Las acechanzas de mi adversario 

“Dejaos conducir siempre por Mí, hijos míos predilectos, con la mayor confianza a mi Corazón Inmaculado. 

Para ser dóciles a mis órdenes, para formar mi ejército invencible, debéis resistir a las acechanzas de mi Adversario, que en estos tiempos más que nunca, se ha desatado contra vosotros. 

Os quiere llevar a la desconfianza y al desánimo; os hace sufrir con su acción astuta y engañosa. 

Hasta os quiere hacer dudar de que no sois ni mis elegidos, ni mis predilectos, poniéndose insistentemente delante de vuestra gran miseria y haciéndoos sentir toda vuestra humana fragilidad. 

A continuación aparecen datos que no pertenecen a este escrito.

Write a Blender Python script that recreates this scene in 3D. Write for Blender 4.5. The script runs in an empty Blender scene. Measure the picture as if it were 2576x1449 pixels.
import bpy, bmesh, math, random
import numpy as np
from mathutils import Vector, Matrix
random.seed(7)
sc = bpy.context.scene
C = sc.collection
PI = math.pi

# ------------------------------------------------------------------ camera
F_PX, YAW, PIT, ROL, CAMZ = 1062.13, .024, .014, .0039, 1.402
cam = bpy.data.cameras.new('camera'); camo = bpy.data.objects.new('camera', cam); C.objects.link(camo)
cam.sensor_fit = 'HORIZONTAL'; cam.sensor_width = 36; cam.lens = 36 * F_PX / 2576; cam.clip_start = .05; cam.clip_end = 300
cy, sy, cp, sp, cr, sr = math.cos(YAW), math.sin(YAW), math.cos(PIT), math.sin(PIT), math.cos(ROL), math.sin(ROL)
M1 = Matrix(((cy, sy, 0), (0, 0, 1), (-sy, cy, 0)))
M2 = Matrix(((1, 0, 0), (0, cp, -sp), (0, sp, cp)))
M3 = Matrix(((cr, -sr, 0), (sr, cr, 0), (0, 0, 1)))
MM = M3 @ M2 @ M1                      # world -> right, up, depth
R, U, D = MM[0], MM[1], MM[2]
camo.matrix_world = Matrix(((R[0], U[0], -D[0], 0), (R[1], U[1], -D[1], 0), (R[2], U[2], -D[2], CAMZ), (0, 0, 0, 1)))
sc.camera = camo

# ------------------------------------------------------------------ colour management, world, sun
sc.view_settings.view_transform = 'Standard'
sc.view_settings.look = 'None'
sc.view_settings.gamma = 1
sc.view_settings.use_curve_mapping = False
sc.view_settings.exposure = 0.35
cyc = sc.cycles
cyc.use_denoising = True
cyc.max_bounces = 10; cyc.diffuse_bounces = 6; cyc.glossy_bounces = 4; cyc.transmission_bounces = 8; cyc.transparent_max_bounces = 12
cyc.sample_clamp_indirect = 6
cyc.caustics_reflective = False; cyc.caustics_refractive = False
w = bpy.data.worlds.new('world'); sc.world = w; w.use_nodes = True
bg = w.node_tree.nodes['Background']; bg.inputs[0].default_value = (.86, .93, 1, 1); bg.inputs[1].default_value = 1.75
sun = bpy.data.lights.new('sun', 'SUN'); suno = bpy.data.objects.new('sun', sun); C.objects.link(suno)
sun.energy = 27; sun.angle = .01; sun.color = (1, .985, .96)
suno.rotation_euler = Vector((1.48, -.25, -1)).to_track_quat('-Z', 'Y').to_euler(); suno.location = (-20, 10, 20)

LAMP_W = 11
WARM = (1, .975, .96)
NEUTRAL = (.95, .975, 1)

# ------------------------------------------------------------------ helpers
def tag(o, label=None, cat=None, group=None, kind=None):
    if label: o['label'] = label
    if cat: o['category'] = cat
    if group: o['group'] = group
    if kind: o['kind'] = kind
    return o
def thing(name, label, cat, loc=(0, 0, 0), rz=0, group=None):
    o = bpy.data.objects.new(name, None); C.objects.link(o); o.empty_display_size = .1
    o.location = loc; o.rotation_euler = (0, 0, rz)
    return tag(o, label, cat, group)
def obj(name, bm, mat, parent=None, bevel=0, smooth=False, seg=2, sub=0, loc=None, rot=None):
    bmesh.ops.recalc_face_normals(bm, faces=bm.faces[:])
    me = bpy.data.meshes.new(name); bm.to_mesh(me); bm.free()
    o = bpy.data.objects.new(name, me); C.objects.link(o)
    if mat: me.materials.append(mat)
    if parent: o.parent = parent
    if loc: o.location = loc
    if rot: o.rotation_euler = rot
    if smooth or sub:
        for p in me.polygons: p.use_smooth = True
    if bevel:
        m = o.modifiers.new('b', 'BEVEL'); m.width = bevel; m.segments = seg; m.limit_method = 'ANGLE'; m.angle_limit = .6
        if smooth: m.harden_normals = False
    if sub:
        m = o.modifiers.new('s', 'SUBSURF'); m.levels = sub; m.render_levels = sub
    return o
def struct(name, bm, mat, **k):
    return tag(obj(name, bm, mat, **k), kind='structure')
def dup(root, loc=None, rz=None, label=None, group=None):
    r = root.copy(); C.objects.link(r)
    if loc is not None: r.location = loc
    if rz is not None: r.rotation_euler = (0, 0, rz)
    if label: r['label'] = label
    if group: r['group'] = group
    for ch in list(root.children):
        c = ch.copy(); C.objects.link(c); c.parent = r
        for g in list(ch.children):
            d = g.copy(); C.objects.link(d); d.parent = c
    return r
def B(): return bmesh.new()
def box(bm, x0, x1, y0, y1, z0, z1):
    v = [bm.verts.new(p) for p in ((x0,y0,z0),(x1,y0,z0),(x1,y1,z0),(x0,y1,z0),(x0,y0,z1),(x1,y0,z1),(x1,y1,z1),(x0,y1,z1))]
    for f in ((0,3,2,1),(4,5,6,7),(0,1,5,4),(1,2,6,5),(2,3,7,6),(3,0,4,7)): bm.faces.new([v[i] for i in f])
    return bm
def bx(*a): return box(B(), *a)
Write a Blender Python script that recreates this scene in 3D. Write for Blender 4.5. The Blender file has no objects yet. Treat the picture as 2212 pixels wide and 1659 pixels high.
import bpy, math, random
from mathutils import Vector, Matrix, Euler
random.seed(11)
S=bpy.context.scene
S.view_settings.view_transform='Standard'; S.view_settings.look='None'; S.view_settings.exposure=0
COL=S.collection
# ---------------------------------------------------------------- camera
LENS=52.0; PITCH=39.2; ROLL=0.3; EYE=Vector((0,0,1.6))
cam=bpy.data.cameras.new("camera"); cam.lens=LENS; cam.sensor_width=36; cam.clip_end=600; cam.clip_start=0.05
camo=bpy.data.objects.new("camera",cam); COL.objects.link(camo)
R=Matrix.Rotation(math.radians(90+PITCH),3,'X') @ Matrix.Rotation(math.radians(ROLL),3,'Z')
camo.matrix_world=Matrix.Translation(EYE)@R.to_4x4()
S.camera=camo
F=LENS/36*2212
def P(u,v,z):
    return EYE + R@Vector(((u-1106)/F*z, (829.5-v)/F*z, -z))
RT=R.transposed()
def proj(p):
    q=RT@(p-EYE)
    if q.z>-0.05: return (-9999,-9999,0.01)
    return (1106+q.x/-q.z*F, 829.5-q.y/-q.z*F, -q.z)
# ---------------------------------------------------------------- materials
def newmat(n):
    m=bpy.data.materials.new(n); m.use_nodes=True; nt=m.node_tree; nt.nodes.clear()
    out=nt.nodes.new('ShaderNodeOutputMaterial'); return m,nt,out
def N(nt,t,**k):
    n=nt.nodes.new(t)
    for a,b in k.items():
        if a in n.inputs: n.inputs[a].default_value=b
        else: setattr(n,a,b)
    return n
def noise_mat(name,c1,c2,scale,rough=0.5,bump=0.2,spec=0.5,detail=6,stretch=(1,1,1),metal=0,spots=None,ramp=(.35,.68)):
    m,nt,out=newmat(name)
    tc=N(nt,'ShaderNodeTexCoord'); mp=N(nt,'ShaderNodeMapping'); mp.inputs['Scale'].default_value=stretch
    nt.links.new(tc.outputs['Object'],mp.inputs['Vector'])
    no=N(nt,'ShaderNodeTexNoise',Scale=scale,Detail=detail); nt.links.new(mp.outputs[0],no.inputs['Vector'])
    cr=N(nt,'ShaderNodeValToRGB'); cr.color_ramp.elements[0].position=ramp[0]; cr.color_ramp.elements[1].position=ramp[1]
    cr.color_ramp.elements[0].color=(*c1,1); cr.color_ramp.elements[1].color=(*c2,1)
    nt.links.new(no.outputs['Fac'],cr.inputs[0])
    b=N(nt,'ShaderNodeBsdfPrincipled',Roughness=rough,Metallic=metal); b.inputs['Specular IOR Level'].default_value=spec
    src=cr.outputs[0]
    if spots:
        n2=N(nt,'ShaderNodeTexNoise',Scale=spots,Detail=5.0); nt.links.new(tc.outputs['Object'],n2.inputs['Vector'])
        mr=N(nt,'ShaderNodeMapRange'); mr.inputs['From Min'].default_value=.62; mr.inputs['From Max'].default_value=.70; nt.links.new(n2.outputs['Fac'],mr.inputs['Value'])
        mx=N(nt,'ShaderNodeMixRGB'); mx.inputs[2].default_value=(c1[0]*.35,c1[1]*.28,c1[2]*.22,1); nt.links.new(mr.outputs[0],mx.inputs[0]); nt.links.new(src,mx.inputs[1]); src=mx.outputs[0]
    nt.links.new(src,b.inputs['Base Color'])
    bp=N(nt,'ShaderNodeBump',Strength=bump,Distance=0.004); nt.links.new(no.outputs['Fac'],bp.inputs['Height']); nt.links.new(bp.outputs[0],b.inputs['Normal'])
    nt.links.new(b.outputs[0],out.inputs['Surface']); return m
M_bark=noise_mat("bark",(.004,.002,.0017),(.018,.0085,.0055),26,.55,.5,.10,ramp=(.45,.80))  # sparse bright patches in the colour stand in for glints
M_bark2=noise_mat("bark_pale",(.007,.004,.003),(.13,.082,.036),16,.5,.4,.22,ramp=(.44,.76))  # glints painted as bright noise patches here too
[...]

Para llevaros a la parálisis del espíritu y haceros así inofensivos, lanza contra vosotros toda clase de tentaciones. 

Estad alerta, hijos míos predilectos, éstas son las acechanzas de mi Adversario. 

Ésta es el arma secreta que emplea contra vosotros; es su mordedura venenosa con que intenta hacer daño a este pequeño talón mío. 

Vuestra Madre quiere descubriros hoy su trama y poneros en guardia contra sus insidias.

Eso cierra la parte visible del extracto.